Posted by: Deanna at July 30, 2007 8:58 AM
My maternal grandmother passed away when I was 18. She and my grandfather (who passed away when I was 8) had already bought their burial plots years before, but since her death was sudden and unexpected, it fell to her four children to purchase her coffin and pay for the funeral. Her house had to be sold, as well as about 90% of her possessions. It devastated me to see her belongings spread out on her lawn in the yard sale. I know it's not rational, but I just wanted to scream at everyone who bought her things. I know they were just objects, but to me, those things represented her whole life, things that were very precious to her and I felt like the people that bought them didn't realize or understand what sentimental value they held for us. I wish we could have kept her things, but it just wasn't practical as no one in the family had room for all her stuff. Now I feel as if there are little pieces of her spread around out there, sitting in other peoples' homes who have no idea what treasures they hold.
Posted by: Stacey at July 30, 2007 11:48 AM
Gosh, this is a difficult one! My mother was quite sure that things are not important and it was silly to hang on to 'things' because they do not mean anything in themselves. However, I have some furniture that I have lived with since childhood and have only just reorganised several rooms so that I can keep a Welsh dresser, I really don't want to get rid of it. However, there are too many chairs and they are going to the local auction room - tomorrow! It s not easy though.
I also have a scrap book that was put together by a relative in the 1800's. That is fascinating to me now, so I would keep the scrap books, they will be of interest in years to come.
The best part of all are the memories - no-one can take those away from you and you can relive them at any time and in any place, magic!

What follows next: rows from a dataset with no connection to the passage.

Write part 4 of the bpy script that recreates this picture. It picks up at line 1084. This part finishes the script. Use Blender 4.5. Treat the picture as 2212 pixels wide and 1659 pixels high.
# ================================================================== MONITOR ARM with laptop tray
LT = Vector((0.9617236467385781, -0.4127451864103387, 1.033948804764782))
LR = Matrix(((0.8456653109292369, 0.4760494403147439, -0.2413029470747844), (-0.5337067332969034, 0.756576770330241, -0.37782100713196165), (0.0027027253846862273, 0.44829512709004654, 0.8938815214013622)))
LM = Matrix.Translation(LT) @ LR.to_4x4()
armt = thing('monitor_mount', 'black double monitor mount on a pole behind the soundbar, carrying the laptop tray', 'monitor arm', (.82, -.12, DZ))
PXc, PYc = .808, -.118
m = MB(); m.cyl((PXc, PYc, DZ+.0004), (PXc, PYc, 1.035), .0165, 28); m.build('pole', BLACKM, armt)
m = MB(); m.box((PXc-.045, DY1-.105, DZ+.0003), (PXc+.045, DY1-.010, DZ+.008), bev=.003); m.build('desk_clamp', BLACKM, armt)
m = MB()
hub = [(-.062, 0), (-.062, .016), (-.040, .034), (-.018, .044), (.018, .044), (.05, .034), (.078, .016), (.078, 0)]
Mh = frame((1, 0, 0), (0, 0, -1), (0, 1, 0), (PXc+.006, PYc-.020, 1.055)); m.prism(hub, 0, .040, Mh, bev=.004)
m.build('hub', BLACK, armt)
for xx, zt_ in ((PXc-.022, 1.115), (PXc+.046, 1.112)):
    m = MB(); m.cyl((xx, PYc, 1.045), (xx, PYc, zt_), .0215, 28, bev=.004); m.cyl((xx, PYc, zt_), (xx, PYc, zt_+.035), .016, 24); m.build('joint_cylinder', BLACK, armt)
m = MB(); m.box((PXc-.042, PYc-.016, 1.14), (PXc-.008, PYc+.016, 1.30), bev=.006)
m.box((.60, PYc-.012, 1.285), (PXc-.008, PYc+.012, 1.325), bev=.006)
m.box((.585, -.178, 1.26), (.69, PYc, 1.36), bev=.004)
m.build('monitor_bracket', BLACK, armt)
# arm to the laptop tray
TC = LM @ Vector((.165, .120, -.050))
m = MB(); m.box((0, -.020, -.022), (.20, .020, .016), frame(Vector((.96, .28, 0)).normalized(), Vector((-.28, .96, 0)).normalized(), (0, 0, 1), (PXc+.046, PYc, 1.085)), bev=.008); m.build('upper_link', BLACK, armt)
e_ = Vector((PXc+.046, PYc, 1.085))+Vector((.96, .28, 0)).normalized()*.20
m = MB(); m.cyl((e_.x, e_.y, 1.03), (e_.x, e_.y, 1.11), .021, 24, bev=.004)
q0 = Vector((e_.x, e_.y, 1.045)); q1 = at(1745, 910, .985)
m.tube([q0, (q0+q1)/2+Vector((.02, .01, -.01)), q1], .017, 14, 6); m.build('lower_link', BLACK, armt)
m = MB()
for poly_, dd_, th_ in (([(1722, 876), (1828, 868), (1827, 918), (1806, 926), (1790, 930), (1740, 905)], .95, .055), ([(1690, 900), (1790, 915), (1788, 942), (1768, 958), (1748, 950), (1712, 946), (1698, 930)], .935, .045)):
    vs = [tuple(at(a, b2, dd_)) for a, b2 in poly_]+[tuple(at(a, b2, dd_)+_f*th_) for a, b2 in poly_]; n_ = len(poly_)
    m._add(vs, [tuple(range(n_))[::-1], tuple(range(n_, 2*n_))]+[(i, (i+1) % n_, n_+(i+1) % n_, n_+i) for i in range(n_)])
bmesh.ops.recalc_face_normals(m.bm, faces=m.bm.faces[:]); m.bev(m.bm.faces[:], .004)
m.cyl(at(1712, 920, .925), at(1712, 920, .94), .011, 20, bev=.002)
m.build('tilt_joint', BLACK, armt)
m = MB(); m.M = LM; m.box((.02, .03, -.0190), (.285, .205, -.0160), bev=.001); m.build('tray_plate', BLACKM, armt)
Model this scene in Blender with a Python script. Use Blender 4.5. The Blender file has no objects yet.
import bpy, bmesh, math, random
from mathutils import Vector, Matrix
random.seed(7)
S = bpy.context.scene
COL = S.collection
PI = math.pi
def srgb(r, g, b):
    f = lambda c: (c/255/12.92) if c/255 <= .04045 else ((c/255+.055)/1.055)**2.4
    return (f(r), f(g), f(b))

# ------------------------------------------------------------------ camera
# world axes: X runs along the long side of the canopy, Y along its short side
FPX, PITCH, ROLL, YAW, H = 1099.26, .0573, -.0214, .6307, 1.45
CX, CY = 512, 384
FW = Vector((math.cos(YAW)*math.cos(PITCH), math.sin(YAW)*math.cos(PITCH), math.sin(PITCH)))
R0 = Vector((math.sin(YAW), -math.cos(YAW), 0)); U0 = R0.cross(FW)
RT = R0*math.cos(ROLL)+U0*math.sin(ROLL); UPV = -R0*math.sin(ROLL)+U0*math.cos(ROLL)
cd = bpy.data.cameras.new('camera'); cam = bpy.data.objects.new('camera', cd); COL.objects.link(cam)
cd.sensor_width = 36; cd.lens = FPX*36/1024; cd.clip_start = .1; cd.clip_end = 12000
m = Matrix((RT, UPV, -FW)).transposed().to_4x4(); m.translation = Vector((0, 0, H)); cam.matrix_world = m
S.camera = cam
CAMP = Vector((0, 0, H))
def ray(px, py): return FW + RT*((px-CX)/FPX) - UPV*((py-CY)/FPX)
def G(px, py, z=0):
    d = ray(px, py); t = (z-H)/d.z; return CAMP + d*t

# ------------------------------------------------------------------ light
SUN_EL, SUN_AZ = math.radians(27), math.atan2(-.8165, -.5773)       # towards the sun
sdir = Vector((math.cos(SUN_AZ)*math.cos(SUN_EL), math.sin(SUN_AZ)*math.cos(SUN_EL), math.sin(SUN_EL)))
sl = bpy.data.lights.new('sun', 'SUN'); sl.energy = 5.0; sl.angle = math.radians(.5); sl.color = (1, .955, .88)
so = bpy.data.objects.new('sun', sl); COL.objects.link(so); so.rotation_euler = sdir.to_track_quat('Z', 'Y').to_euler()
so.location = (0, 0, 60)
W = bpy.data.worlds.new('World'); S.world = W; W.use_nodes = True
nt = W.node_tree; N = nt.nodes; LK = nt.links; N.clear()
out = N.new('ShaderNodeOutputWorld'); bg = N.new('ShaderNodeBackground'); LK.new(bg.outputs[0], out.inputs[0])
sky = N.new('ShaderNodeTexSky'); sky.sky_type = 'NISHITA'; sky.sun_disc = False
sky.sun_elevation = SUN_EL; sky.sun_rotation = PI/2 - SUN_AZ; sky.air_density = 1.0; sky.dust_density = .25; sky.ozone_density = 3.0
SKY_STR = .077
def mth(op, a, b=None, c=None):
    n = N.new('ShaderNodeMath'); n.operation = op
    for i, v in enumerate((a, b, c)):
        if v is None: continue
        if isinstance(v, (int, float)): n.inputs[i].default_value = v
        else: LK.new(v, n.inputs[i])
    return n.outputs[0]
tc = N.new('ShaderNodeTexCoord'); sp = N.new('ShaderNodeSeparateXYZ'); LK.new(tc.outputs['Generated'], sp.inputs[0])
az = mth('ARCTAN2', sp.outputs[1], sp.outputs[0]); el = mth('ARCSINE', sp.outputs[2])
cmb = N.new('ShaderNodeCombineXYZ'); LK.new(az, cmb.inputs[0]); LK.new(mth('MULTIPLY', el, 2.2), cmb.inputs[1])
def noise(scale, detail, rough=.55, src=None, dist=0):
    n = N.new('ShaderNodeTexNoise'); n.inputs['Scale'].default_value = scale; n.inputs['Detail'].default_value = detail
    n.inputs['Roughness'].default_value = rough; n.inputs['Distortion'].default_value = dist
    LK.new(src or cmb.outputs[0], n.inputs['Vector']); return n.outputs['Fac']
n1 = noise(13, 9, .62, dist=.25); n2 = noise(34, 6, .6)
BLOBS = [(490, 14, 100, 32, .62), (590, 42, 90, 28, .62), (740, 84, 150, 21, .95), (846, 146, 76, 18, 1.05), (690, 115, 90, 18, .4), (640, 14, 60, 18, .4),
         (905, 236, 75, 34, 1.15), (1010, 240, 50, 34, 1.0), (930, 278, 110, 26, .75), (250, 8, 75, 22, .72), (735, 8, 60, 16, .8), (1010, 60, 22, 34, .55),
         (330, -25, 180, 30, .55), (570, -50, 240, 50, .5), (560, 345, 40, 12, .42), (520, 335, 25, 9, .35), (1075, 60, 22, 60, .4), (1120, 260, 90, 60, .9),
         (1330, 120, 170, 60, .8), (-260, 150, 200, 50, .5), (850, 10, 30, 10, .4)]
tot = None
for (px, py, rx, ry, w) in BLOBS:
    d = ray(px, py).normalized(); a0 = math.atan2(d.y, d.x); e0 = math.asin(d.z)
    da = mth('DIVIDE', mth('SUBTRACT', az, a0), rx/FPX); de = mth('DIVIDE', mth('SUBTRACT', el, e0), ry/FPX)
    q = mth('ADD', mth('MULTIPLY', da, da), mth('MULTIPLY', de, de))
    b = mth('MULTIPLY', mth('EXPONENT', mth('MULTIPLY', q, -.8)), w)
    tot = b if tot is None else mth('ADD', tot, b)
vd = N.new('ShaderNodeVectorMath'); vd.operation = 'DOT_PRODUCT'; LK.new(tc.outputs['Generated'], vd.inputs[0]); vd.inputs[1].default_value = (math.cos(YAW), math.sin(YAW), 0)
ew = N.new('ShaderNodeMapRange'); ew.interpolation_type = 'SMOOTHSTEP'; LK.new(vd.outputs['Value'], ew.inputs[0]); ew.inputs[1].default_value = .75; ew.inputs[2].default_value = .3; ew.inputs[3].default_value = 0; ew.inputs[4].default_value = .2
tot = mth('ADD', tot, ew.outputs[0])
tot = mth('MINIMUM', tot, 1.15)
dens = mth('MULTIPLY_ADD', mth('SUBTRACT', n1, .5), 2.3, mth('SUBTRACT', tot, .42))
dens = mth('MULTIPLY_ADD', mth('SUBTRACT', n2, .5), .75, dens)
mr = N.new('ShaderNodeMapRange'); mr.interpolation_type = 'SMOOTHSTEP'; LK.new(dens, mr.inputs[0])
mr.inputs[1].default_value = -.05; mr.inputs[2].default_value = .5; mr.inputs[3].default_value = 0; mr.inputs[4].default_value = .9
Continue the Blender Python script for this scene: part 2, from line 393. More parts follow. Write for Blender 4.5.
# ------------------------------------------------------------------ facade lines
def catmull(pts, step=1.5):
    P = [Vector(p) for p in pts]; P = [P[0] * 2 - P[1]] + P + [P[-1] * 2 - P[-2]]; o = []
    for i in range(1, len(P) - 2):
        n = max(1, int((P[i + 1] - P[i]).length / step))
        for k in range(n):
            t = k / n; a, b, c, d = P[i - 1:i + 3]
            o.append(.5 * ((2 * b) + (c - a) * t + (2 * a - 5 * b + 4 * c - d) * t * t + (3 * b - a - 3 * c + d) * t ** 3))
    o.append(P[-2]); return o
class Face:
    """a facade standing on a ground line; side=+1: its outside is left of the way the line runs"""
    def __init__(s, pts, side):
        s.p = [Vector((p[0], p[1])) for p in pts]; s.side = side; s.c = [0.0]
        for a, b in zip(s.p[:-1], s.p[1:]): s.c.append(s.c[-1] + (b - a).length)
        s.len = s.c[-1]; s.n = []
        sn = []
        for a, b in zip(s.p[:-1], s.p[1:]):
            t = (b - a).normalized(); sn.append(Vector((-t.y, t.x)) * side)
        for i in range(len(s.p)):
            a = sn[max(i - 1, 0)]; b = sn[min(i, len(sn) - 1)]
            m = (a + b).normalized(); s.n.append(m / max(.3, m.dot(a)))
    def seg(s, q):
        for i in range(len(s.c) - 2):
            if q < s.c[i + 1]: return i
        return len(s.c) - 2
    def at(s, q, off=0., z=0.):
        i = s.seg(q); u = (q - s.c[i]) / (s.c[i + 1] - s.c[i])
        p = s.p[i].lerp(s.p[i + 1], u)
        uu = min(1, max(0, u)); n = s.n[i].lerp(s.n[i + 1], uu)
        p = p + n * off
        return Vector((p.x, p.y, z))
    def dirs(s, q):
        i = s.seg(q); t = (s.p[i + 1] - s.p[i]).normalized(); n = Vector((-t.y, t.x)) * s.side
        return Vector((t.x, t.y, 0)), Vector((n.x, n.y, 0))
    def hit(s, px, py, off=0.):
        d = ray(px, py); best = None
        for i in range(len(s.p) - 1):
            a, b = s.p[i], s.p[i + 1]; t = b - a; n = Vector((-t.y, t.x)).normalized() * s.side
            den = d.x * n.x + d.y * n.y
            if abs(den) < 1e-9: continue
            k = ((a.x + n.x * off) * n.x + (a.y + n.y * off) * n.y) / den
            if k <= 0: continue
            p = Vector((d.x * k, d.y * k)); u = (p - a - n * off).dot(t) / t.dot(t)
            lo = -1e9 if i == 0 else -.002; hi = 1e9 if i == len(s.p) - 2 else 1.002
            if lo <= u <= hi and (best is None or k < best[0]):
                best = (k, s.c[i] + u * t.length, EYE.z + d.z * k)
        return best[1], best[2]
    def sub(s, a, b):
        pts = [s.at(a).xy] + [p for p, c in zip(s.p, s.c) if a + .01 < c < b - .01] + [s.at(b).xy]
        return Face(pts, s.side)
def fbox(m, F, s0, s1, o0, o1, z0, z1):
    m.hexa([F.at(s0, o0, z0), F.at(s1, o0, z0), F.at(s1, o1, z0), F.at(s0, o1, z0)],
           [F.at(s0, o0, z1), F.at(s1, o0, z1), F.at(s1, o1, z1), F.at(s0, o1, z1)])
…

Posted by: Miss L at July 30, 2007 1:20 PM
Tam,
I have alot of stuff myself as you know and we all attach ourselves to things. The older I get I don't think material things matter as much as memories! When on my tombstone someday anyone will look at, it's not the day I was born or the day I died that matters as much as the little mark in between them that matters most of all. To me, it's not as important as what have I collected but whose life have I made a difference in? What memories will I leave them with? Will they look back on me with a fond happy memory? I sure hope so. And if by chance there's something in my ole junk they want to keep, that's cool! Memories are a wonderful place to go to. I really like my stuff....but LOVE my memories!